Thursday, April 8, 2004
Coaches, marketing, support built UConn sports dynasty
The Associated Press
STORRS, Conn. - In the 1980s, the University of Connecticut basketball program was a sorry sight.
Games were played in a dilapidated fieldhouse with a leaky roof and few fans, and the Huskies received scant media coverage.
Today, UConn is nothing short of a college basketball dynasty. The men's and women's teams both won NCAA titles this week, an unprecedented feat. The women have won five of the last 10 national titles, and the men have claimed two championships since 1999.
How did they do it? Fundamentals. Not just dribbling, passing and shooting. But recruiting, marketing and lobbying.
The two people behind UConn's transformation from obscurity to basketball superpower are coaches Jim Calhoun and Geno Auriemma, fierce competitors who helped bring success on the court.
That, in turn, brought the school big-league clout with lawmakers, administrators and alumni and paved the way for a $1 billion development project that made UConn a more enticing campus for top recruits.
Auriemma, the women's coach, "tells us stories about when he first started and there were five people in the stands, there were leaks in the ceiling and the floor was cracking," sophomore guard Ann Strother said. "Now it's turned into such an amazing program. I think that's a reflection of what they've done and the way they demand perfection out of us every day."
Auriemma is known as a rigid disciplinarian and a fiery competitor with a wry sense humor. He has referred to archrival Tennessee as the "Evil Empire." (Auriemma's teams have defeated Tennessee in the national title game four times).
Calhoun is equally passionate about the men's team, and his tough-love coaching style has made him popular with players.
This land of white picket fences, red farmhouses and rolling green hills started to emerge as a basketball powerhouse upon the arrival of Auriemma in 1985 and Calhoun in 1986.
In 1990, state and private funding combined to help both programs move out of the 4,500-seat fieldhouse to the 10,000-seat Gampel Pavilion, now consistently sold out.
At about the same time, both teams began drawing key recruits who laid the foundation for the dynasty.
The women reached their first Final Four in 1991, and that helped UConn land Rebecca Lobo, one of UConn's greatest stars. The 1995 team led by Lobo went undefeated, attracting an ever-growing number of power players to Storrs.

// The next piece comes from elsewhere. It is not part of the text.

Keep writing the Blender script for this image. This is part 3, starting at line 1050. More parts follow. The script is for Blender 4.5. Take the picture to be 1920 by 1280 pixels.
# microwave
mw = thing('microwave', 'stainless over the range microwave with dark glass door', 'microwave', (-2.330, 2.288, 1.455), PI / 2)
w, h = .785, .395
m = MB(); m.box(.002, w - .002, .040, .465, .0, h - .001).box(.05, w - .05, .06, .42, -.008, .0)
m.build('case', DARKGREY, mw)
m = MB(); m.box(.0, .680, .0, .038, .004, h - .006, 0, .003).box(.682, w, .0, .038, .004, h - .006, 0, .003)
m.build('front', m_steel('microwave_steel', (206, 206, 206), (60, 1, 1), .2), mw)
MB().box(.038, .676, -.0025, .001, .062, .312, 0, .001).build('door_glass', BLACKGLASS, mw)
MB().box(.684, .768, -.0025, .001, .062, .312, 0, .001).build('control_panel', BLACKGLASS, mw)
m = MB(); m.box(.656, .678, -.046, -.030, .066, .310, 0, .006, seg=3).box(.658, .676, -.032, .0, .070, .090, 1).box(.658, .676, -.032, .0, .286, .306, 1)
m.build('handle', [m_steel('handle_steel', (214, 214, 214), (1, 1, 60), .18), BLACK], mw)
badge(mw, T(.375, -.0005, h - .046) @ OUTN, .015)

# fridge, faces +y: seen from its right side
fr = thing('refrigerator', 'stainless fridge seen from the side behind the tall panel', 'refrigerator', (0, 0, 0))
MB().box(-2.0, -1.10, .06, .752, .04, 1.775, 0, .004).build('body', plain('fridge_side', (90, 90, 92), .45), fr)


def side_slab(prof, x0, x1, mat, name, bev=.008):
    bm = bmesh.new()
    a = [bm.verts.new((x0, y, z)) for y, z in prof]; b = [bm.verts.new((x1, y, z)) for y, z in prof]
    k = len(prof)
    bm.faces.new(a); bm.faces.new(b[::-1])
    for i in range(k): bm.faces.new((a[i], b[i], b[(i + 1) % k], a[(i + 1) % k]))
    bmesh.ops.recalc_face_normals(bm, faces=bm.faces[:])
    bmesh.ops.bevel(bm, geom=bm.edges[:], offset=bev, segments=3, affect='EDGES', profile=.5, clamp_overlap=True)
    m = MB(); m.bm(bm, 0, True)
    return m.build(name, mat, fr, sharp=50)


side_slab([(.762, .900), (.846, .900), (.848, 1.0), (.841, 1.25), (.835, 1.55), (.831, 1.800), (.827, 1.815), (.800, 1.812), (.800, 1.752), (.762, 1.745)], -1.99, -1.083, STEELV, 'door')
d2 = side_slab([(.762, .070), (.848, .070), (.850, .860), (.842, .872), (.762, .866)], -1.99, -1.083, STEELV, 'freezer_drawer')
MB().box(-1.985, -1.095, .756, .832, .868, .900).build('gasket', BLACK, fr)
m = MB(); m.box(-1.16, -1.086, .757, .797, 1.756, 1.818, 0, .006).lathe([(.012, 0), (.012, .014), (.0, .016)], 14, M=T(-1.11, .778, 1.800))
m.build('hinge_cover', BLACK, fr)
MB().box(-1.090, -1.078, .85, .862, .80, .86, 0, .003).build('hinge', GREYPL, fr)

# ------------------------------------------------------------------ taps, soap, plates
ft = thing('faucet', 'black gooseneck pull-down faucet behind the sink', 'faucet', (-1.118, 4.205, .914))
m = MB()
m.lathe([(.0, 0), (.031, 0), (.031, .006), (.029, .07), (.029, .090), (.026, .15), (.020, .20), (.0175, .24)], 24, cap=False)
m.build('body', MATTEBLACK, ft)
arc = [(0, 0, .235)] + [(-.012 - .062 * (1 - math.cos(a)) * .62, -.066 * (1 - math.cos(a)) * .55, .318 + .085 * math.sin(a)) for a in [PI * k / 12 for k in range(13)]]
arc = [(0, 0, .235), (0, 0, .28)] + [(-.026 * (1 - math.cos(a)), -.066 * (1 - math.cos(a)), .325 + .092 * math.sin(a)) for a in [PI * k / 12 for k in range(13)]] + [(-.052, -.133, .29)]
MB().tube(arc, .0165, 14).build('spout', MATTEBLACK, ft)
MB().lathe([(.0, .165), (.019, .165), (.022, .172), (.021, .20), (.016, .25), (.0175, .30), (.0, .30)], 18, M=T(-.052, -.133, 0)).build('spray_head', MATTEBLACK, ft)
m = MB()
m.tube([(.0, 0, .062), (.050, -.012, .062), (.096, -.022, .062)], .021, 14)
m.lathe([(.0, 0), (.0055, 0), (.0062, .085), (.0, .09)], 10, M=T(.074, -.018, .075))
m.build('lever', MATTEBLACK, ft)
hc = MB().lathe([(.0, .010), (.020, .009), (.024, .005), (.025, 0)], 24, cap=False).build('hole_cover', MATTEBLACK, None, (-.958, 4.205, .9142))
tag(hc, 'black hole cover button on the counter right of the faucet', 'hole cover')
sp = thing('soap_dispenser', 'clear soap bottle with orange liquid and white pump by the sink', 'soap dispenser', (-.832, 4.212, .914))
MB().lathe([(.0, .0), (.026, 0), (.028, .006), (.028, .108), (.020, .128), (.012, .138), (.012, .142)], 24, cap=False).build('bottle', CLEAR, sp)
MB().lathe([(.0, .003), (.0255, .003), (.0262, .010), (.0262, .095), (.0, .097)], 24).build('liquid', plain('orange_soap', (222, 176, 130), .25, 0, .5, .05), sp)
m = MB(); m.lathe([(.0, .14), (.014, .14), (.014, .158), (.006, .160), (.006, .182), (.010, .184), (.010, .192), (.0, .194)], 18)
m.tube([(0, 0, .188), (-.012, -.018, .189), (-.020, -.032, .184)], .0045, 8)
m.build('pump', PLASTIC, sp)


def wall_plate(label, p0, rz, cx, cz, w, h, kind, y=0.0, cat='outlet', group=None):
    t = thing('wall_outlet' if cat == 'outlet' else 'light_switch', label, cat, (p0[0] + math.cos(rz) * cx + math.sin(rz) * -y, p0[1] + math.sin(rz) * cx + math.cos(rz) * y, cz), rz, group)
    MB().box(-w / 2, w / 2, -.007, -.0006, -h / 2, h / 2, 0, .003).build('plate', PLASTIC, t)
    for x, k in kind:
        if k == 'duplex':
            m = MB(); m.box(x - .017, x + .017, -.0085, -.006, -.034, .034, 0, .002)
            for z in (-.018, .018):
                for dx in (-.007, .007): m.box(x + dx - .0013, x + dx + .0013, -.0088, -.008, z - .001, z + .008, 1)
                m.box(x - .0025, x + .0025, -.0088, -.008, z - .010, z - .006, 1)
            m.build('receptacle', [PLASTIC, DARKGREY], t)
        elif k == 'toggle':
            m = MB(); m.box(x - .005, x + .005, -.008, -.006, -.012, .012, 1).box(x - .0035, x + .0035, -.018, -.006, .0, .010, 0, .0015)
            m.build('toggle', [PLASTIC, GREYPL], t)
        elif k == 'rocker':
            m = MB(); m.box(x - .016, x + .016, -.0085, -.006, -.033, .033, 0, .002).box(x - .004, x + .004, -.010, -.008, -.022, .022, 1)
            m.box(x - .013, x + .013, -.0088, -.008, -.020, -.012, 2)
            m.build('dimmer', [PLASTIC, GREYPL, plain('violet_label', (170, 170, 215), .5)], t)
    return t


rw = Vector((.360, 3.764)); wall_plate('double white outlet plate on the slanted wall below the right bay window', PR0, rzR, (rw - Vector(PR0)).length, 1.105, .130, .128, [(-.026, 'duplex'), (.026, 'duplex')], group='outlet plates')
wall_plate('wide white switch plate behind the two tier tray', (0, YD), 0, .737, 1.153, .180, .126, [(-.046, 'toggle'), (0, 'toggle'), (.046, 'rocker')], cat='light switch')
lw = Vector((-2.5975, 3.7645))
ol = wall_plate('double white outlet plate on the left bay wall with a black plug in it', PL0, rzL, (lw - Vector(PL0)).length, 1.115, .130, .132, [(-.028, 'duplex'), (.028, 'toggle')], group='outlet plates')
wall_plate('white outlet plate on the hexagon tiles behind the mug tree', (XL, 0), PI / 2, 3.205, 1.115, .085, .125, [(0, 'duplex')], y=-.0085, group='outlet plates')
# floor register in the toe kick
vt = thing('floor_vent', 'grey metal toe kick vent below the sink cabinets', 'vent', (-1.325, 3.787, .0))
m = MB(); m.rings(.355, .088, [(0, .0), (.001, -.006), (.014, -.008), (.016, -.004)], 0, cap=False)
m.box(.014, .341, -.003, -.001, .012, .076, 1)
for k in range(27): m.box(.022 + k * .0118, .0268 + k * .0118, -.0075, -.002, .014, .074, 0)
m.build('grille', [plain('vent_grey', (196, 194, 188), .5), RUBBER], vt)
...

Calhoun's recruiting skills - bringing in such key players as Ray Allen and Donyell Marshall - enabled him to build men's squads that dominated the Big East beginning in the 1990s.
Many say a major factor in the success has been a supportive administration that believed successful sports and solid academics were not mutually exclusive.
That was the theory behind a 10-year, $1 billion project that led to sweeping campus renovations in the 1990s. But the project became a reality only after Lobo appeared at a rally and promoted the plan after the team's 1995 championship, said Tom Ritter, then speaker of the state House.
With a new chemistry building, library, dormitories and another 10-year, billion-dollar-plus development commitment in the future, the entire university - not just basketball - is flourishing.
The university's endowment skyrocketed from $49 million in 1995 to $209 million in 2003. And for the first time, out-of-state applications outnumbered those from state residents.
Also last year, a new stadium for UConn football opened near Hartford.